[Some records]
● ● ●

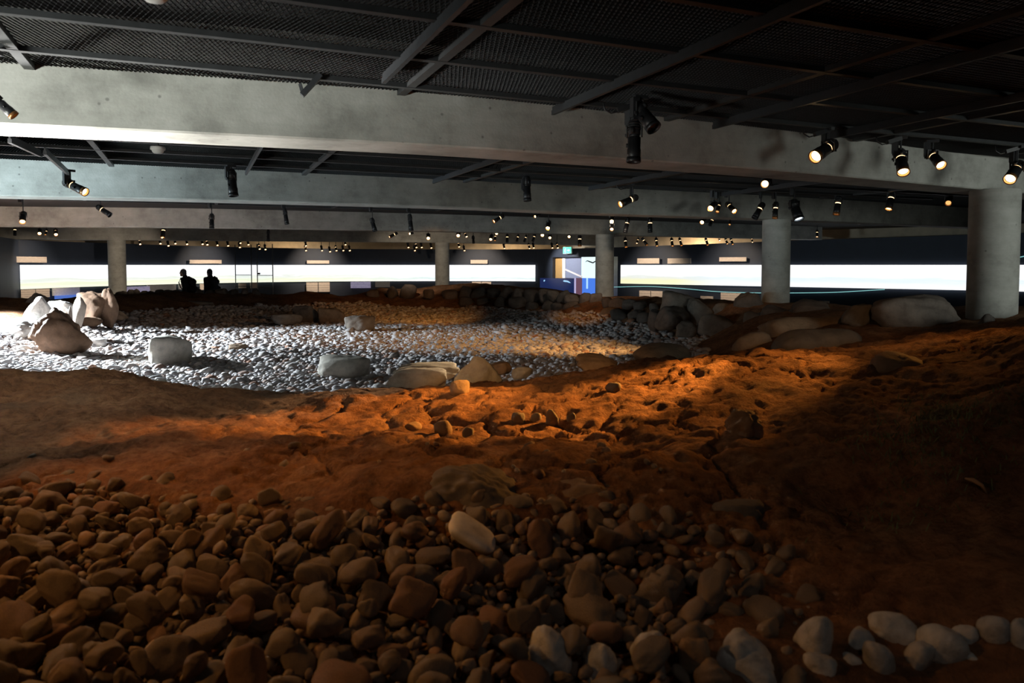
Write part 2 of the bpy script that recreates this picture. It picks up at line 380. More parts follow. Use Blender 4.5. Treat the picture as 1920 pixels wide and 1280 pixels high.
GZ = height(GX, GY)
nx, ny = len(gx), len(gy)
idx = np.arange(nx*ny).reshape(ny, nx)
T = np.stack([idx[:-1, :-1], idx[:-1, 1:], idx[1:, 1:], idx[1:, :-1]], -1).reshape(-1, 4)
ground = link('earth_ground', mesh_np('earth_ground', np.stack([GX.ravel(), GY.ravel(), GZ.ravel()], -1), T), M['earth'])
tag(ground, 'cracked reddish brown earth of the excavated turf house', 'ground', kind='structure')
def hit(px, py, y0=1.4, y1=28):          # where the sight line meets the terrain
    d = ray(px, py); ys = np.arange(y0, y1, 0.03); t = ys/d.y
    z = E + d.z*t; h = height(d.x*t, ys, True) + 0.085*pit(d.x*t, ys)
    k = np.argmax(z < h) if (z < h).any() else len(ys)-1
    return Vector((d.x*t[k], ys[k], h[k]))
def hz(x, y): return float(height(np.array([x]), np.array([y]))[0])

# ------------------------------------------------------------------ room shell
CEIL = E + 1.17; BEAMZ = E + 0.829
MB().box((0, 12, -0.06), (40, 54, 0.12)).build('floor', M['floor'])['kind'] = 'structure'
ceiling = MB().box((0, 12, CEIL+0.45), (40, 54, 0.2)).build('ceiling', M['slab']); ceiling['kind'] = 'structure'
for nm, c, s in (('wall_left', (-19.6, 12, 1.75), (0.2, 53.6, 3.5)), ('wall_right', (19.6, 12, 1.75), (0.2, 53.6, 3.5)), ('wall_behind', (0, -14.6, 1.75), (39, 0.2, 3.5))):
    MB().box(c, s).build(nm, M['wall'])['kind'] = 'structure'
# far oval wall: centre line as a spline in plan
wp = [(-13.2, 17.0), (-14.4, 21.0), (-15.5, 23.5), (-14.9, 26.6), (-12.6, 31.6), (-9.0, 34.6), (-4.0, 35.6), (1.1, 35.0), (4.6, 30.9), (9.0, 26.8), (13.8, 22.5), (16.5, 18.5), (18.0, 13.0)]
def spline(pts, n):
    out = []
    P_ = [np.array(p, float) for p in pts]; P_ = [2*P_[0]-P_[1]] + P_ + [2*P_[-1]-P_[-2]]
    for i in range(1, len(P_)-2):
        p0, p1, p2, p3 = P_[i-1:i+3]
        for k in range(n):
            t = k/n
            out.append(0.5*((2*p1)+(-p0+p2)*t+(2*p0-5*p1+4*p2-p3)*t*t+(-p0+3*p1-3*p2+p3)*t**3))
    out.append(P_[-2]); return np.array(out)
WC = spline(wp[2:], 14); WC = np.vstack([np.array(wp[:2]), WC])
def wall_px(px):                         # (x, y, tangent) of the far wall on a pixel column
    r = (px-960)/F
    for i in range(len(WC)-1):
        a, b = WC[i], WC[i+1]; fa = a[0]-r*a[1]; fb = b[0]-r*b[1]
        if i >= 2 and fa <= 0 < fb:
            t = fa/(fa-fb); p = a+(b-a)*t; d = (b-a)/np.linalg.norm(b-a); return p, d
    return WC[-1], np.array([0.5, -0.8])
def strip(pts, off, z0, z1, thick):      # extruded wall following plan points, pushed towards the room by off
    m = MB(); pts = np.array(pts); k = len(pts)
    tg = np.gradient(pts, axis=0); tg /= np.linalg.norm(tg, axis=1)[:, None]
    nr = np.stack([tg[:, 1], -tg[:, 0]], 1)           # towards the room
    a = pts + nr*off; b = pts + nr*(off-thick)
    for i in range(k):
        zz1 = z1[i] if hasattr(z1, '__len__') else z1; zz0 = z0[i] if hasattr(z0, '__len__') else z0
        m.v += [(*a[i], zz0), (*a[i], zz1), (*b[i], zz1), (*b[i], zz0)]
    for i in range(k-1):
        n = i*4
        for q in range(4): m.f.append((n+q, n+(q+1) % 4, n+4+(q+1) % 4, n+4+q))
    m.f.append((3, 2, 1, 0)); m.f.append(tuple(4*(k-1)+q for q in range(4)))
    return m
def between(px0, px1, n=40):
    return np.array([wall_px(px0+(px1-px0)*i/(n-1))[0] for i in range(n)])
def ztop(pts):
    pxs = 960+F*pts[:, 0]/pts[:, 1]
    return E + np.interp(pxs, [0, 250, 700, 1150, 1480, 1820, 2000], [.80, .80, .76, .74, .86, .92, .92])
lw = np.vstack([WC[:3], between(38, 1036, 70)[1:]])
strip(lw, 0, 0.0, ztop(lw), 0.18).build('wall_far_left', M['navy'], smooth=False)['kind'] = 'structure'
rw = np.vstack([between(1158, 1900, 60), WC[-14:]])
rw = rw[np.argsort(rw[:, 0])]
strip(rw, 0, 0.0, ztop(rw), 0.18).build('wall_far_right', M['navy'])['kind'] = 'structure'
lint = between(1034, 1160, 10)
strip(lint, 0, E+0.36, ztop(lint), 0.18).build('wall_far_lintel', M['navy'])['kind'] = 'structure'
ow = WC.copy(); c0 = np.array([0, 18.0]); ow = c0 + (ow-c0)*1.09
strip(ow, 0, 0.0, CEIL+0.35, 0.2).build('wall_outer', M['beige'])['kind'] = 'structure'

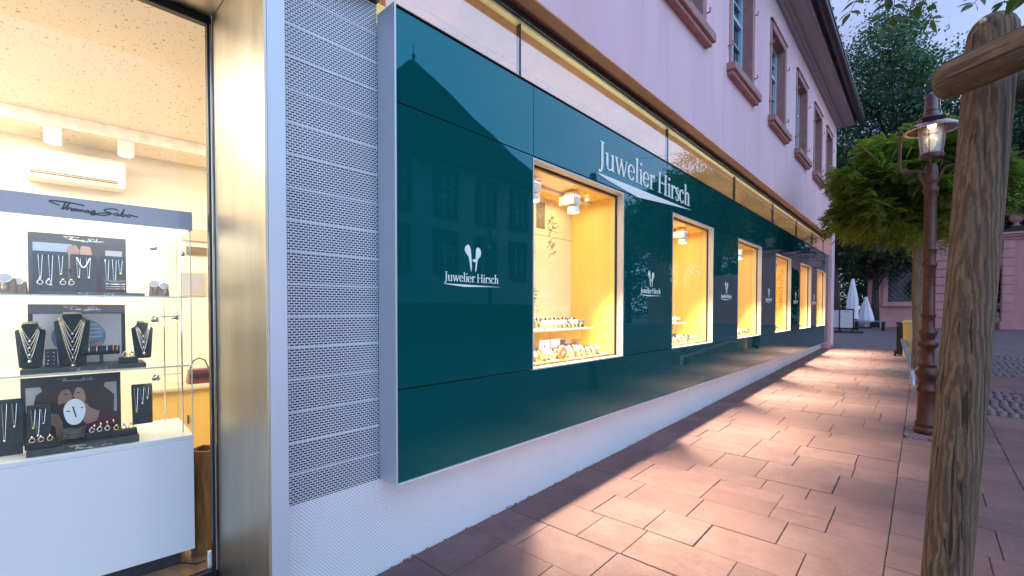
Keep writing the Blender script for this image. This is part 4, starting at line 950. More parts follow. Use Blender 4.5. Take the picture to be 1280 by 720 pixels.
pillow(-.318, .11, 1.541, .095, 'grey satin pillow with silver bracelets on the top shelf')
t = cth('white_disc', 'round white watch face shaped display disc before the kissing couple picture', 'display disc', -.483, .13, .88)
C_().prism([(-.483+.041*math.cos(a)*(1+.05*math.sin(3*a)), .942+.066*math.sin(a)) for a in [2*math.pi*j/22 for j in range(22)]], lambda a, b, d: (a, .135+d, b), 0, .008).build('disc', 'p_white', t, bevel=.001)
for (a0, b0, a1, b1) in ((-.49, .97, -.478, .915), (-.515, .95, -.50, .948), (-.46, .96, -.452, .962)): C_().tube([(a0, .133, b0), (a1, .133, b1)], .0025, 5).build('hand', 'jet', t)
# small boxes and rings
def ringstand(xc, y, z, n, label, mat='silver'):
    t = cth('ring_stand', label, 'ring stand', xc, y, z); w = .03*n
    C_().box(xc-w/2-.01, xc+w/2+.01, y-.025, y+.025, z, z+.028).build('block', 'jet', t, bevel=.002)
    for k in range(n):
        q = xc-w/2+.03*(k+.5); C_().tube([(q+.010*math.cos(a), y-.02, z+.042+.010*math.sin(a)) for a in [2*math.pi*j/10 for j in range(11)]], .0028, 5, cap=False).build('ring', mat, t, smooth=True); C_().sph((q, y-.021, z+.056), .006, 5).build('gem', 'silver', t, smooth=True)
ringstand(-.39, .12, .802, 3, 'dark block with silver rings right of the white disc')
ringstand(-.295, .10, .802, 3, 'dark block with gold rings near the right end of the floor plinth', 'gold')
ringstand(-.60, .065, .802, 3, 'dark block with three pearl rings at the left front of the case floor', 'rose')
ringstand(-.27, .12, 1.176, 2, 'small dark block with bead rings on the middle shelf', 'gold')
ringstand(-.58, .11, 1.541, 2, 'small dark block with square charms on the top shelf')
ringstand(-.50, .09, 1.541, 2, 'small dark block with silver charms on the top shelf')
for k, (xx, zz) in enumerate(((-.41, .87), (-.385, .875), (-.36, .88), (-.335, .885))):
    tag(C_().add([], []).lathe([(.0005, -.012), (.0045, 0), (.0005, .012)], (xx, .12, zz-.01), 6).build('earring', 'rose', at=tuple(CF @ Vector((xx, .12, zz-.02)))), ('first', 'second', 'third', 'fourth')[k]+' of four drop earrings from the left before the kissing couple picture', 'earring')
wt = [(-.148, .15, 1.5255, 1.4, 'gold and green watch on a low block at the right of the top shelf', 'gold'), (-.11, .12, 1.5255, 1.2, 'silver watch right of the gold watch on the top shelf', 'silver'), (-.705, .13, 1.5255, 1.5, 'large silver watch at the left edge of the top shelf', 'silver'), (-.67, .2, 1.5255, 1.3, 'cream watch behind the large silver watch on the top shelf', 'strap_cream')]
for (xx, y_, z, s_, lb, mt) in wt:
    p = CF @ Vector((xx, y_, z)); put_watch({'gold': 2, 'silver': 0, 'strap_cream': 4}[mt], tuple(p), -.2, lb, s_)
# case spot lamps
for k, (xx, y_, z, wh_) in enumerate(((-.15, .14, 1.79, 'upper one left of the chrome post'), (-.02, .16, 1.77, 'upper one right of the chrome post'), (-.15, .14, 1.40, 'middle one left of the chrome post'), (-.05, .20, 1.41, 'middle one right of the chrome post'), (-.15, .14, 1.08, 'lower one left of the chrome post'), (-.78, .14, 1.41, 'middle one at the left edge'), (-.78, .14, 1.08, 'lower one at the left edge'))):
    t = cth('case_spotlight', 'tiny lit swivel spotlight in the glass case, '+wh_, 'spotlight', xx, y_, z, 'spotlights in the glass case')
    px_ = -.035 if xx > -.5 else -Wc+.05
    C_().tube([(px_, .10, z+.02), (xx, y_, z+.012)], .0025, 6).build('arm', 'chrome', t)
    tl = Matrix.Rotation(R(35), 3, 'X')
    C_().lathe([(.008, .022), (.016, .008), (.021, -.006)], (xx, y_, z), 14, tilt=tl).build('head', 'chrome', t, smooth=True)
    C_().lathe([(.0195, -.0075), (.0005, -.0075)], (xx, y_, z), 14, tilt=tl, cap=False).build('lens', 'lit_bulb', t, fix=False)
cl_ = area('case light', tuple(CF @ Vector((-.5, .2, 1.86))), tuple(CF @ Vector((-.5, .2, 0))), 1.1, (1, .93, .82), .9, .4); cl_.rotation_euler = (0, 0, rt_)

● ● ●

__Objective__. Repeat only the lines between the start of the data and the line with "def hz(x, y): return", including those two lines, and skip the pictures.

__Finished exercise__.
Write part 2 of the bpy script that recreates this picture. It picks up at line 380. More parts follow. Use Blender 4.5. Treat the picture as 1920 pixels wide and 1280 pixels high.
GZ = height(GX, GY)
nx, ny = len(gx), len(gy)
idx = np.arange(nx*ny).reshape(ny, nx)
T = np.stack([idx[:-1, :-1], idx[:-1, 1:], idx[1:, 1:], idx[1:, :-1]], -1).reshape(-1, 4)
ground = link('earth_ground', mesh_np('earth_ground', np.stack([GX.ravel(), GY.ravel(), GZ.ravel()], -1), T), M['earth'])
tag(ground, 'cracked reddish brown earth of the excavated turf house', 'ground', kind='structure')
def hit(px, py, y0=1.4, y1=28):          # where the sight line meets the terrain
    d = ray(px, py); ys = np.arange(y0, y1, 0.03); t = ys/d.y
    z = E + d.z*t; h = height(d.x*t, ys, True) + 0.085*pit(d.x*t, ys)
    k = np.argmax(z < h) if (z < h).any() else len(ys)-1
    return Vector((d.x*t[k], ys[k], h[k]))
def hz(x, y): return float(height(np.array([x]), np.array([y]))[0])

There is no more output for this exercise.